Items listed in a dataset
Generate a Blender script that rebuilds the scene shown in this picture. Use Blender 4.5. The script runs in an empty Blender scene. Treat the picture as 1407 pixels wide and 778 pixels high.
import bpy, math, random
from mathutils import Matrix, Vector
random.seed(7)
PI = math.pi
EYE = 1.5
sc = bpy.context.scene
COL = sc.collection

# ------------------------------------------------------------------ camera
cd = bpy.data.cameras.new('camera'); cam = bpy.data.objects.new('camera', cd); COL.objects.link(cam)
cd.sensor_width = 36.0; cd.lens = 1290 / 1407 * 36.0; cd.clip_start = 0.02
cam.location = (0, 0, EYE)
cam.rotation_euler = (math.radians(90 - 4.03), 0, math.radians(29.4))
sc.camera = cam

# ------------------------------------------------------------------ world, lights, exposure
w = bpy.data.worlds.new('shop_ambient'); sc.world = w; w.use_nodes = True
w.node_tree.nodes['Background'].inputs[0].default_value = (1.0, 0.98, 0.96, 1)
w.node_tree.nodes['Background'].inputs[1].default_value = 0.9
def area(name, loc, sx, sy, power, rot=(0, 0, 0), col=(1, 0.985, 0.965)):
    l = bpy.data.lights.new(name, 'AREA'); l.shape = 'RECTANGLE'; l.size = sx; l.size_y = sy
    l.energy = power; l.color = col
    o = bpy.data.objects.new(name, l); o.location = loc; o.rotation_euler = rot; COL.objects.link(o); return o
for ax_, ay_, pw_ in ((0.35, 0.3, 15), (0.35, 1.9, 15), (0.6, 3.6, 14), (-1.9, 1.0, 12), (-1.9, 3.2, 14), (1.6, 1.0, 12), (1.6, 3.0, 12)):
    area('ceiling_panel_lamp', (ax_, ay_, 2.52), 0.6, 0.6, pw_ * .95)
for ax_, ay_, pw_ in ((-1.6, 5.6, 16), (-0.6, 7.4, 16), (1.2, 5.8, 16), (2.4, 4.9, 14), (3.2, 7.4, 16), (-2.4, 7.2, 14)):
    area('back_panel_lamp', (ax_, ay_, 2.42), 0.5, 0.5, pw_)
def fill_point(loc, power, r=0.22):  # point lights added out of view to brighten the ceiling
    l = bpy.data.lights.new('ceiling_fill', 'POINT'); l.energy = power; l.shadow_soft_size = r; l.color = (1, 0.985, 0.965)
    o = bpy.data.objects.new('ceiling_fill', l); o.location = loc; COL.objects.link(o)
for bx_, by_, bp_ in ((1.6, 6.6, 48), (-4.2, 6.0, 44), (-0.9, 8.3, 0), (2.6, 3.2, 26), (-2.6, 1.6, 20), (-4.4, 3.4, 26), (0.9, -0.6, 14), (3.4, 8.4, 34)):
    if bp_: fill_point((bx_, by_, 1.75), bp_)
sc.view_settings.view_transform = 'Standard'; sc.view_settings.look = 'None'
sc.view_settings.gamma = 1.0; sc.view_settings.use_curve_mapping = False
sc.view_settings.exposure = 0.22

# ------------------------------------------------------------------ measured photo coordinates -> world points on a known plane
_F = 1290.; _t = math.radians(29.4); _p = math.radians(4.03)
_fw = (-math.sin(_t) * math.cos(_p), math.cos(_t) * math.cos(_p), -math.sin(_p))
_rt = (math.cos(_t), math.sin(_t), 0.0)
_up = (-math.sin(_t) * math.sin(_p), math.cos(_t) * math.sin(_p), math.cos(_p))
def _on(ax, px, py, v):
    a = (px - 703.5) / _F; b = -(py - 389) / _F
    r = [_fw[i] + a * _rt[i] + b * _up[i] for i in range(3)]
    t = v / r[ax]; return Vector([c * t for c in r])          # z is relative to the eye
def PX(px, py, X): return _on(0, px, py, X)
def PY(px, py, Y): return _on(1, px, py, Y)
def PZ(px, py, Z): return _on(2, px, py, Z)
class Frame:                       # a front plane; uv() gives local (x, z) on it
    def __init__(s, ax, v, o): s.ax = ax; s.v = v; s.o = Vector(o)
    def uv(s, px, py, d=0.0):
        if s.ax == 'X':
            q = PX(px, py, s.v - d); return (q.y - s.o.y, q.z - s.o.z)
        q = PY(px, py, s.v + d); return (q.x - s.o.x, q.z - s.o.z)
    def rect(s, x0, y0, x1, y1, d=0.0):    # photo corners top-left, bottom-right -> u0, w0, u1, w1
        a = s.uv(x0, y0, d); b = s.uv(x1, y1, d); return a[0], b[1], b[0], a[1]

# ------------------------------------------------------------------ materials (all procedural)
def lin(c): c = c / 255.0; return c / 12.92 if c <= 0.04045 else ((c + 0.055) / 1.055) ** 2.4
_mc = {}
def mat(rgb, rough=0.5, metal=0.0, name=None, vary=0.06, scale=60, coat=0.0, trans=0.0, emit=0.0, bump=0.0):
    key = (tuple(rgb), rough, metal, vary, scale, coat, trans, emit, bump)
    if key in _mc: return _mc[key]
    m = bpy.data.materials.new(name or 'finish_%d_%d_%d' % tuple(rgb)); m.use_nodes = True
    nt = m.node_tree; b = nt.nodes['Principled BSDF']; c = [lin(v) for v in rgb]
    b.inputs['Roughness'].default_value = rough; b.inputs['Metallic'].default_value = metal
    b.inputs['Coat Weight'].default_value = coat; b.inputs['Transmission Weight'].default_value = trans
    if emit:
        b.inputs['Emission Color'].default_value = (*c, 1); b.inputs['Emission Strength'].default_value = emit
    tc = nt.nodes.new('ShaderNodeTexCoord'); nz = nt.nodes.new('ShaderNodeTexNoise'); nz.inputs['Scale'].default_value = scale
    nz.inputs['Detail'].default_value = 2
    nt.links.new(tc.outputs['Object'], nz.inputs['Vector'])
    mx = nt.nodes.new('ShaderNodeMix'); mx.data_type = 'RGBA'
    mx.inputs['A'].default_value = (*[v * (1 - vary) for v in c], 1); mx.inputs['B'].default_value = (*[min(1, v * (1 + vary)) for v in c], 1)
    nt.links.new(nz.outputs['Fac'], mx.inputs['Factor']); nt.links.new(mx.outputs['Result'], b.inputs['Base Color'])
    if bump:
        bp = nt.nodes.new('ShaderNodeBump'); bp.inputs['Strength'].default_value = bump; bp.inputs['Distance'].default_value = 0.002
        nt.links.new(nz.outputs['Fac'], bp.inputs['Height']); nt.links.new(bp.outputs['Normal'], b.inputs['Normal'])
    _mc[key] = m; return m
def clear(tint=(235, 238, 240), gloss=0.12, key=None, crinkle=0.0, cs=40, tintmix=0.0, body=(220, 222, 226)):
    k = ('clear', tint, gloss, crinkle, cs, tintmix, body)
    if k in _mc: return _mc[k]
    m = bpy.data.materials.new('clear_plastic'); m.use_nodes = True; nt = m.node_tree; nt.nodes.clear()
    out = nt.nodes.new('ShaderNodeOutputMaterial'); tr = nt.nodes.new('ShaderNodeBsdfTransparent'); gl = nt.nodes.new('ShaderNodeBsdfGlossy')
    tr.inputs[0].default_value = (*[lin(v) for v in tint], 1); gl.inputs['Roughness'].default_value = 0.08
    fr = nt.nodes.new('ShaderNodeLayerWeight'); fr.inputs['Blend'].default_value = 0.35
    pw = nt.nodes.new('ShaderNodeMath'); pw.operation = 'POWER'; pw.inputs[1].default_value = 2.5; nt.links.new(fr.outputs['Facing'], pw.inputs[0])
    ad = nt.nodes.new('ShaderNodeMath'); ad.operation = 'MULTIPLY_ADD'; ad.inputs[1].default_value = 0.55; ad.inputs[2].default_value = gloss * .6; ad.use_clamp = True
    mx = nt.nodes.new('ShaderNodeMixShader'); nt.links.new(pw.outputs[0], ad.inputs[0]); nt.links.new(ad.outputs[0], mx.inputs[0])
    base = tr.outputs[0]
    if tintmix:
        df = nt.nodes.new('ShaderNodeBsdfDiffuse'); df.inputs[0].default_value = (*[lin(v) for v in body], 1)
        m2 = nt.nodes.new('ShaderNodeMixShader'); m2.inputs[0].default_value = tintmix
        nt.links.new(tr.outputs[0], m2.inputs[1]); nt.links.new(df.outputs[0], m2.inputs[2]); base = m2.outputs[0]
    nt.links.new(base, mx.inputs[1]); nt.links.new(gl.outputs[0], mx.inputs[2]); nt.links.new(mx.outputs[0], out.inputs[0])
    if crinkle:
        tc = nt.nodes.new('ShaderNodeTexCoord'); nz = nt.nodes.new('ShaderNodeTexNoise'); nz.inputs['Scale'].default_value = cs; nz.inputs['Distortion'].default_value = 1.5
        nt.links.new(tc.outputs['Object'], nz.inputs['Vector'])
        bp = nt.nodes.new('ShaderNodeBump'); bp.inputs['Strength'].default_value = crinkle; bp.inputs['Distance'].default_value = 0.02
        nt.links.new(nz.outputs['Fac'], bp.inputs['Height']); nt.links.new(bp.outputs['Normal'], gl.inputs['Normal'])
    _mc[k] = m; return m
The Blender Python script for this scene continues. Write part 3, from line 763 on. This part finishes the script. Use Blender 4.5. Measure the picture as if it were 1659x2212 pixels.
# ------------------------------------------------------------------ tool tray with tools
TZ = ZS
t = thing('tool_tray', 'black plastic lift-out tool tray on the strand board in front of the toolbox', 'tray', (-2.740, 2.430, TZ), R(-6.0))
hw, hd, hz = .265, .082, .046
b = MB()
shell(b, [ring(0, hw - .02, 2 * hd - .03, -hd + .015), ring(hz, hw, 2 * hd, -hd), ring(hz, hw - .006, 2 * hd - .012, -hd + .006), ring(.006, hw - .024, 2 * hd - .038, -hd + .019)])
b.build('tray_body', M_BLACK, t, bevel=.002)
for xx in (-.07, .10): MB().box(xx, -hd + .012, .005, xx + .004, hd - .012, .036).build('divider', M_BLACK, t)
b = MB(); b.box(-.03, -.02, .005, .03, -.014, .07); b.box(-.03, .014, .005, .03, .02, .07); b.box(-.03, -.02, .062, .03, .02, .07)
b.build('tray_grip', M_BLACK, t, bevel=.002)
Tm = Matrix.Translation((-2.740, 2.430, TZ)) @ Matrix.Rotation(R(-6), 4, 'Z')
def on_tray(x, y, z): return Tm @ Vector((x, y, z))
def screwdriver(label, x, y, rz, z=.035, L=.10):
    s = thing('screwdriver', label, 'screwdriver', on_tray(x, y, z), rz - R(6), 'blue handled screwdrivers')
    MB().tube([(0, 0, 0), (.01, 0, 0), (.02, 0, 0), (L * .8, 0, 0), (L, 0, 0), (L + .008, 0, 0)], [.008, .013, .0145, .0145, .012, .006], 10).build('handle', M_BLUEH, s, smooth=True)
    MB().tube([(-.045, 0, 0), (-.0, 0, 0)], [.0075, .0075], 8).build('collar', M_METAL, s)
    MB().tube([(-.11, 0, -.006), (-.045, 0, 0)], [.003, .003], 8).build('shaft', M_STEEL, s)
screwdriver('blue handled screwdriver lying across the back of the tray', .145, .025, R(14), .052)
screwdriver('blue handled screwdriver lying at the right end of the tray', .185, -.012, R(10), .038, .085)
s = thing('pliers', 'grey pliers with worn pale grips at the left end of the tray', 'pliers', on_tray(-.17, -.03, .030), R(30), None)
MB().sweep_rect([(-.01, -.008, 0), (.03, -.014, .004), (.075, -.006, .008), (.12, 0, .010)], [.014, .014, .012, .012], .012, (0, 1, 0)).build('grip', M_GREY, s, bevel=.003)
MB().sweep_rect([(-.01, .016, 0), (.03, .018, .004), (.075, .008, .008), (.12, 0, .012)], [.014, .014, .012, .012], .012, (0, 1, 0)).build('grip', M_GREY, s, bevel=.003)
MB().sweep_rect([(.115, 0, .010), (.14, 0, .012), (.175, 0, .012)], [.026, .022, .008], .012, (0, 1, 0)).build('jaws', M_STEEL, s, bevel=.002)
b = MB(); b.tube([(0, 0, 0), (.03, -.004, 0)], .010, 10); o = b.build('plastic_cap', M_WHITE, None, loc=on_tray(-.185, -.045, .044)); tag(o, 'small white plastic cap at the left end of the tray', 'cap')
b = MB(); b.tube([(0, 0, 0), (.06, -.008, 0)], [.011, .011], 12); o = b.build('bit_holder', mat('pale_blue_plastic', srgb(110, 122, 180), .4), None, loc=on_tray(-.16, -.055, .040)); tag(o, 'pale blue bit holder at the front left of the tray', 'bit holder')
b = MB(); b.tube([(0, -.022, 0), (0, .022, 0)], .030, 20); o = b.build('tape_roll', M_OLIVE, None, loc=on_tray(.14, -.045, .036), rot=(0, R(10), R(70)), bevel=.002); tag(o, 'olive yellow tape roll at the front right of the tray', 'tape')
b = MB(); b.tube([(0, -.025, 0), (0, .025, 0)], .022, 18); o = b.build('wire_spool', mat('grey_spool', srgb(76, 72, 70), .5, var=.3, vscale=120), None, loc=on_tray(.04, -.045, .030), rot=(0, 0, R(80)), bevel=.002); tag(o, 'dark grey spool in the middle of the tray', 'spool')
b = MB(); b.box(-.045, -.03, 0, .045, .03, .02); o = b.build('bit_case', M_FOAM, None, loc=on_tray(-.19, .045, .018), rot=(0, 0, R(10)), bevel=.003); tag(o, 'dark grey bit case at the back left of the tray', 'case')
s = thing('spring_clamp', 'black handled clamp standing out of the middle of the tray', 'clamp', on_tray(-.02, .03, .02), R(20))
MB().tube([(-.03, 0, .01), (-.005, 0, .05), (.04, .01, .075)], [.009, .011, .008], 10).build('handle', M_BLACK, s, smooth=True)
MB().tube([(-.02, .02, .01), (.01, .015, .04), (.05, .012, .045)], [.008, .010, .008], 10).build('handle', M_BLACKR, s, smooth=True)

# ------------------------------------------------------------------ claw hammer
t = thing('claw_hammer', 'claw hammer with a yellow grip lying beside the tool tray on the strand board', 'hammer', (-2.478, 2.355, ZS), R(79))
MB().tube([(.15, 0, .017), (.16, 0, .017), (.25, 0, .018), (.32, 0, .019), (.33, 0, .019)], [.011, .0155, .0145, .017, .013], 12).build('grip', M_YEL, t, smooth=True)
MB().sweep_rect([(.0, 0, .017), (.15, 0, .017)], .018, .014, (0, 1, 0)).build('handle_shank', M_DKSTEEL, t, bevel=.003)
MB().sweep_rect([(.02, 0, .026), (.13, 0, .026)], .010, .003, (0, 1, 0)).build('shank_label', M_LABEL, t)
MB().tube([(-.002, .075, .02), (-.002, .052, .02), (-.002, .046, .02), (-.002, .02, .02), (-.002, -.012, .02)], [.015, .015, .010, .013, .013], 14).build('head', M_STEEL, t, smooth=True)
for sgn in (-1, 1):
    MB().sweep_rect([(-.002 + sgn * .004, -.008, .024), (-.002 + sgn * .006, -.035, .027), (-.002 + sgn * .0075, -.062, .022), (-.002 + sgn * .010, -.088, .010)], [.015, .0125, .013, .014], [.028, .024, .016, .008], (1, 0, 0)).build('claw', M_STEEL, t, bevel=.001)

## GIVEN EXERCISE
Every line from the first entry to the line containing "COL = sc.collection" should be transcribed exactly, and nothing beyond it.

## RESULT FOR THIS EXERCISE
Generate a Blender script that rebuilds the scene shown in this picture. Use Blender 4.5. The script runs in an empty Blender scene. Treat the picture as 1407 pixels wide and 778 pixels high.
import bpy, math, random
from mathutils import Matrix, Vector
random.seed(7)
PI = math.pi
EYE = 1.5
sc = bpy.context.scene
COL = sc.collection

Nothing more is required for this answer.